■ Written request
Using the data below, copy each line that includes the word "Keep".

■ Data shown
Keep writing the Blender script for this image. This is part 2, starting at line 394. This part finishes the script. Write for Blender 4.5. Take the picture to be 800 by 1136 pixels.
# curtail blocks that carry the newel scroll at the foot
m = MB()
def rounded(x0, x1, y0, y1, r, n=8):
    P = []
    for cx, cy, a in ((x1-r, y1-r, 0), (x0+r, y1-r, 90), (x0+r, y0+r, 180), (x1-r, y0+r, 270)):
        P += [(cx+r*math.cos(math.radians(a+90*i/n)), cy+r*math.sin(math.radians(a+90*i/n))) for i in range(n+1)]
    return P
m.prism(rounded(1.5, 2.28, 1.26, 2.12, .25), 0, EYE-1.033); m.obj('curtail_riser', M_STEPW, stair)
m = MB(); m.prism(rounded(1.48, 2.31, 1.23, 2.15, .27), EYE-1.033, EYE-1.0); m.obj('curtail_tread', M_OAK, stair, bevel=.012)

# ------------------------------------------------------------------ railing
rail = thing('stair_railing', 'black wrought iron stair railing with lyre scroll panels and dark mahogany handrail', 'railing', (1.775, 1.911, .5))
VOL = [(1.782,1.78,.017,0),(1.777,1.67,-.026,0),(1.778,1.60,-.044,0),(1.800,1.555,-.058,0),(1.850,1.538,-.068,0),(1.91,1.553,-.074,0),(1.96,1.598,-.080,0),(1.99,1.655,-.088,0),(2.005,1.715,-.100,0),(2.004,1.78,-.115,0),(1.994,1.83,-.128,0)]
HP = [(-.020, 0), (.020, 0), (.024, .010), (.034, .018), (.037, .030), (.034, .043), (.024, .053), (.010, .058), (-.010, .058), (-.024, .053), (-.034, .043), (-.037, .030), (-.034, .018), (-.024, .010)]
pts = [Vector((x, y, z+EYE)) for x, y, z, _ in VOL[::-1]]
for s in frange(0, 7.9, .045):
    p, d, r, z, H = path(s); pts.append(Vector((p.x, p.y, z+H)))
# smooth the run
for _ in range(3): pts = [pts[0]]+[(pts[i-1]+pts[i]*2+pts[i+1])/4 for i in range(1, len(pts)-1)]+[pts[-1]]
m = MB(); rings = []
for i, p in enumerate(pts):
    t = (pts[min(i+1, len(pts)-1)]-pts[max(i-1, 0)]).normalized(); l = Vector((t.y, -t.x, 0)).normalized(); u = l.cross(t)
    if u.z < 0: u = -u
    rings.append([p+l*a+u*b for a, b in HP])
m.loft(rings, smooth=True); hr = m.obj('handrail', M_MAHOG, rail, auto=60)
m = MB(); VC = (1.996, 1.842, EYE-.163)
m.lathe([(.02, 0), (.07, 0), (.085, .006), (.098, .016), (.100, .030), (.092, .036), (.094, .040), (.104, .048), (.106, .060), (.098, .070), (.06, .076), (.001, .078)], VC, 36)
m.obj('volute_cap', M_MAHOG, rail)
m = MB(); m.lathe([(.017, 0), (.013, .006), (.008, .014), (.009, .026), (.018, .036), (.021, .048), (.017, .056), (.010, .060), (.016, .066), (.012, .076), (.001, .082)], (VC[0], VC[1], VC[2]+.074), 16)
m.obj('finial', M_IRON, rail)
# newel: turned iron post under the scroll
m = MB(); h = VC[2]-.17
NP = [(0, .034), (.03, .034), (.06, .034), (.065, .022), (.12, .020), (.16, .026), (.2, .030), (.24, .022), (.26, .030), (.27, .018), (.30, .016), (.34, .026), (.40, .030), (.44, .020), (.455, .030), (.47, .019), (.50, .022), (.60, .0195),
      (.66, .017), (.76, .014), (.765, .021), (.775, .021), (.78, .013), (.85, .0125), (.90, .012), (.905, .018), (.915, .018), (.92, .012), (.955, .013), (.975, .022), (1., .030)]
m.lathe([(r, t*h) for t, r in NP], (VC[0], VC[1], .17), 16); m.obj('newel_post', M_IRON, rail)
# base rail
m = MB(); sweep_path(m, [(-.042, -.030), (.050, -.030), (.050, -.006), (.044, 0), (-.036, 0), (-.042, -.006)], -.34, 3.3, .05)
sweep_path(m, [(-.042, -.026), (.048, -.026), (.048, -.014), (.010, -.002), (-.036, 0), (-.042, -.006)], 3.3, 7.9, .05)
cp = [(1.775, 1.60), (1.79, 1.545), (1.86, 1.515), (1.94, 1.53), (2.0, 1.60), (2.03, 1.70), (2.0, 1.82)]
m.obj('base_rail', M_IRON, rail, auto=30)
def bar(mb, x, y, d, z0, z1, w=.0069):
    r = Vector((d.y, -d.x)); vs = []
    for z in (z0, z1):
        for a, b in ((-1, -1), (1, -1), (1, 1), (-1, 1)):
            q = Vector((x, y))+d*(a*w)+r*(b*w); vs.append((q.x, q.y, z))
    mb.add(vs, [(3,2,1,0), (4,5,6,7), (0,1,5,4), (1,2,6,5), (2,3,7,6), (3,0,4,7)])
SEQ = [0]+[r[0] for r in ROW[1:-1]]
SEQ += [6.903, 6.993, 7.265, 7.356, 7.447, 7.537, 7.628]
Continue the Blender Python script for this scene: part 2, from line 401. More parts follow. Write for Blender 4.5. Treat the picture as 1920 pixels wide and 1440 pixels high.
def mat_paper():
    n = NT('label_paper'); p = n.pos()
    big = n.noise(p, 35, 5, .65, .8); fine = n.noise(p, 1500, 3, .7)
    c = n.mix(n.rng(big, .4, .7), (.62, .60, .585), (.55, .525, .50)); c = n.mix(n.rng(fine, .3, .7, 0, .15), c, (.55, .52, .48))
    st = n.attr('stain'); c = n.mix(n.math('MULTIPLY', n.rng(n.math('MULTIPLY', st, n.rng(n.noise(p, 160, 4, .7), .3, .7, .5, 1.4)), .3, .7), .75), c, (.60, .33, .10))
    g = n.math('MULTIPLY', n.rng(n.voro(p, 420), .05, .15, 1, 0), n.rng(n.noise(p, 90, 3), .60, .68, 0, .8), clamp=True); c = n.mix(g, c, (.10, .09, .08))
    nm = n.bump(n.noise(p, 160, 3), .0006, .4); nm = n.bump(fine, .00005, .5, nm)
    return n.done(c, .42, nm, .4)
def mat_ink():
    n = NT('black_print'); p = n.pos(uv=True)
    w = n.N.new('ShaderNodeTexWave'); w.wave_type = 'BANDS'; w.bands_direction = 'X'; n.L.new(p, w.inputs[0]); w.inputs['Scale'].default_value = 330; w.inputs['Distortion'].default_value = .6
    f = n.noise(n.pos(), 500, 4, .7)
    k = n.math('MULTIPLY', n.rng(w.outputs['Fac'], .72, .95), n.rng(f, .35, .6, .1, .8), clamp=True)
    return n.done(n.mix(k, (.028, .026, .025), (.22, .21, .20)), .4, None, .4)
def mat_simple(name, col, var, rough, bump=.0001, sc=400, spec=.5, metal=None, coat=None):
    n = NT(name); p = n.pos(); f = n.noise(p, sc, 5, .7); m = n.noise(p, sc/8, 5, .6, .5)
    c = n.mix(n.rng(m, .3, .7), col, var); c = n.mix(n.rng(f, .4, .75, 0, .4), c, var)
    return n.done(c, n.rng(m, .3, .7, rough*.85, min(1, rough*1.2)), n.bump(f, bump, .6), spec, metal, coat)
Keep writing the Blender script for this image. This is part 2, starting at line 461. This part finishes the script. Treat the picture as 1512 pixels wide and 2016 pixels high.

■ Result of this task
Keep writing the Blender script for this image. This is part 2, starting at line 394. This part finishes the script. Write for Blender 4.5. Take the picture to be 800 by 1136 pixels.
Keep writing the Blender script for this image. This is part 2, starting at line 461. This part finishes the script. Treat the picture as 1512 pixels wide and 2016 pixels high.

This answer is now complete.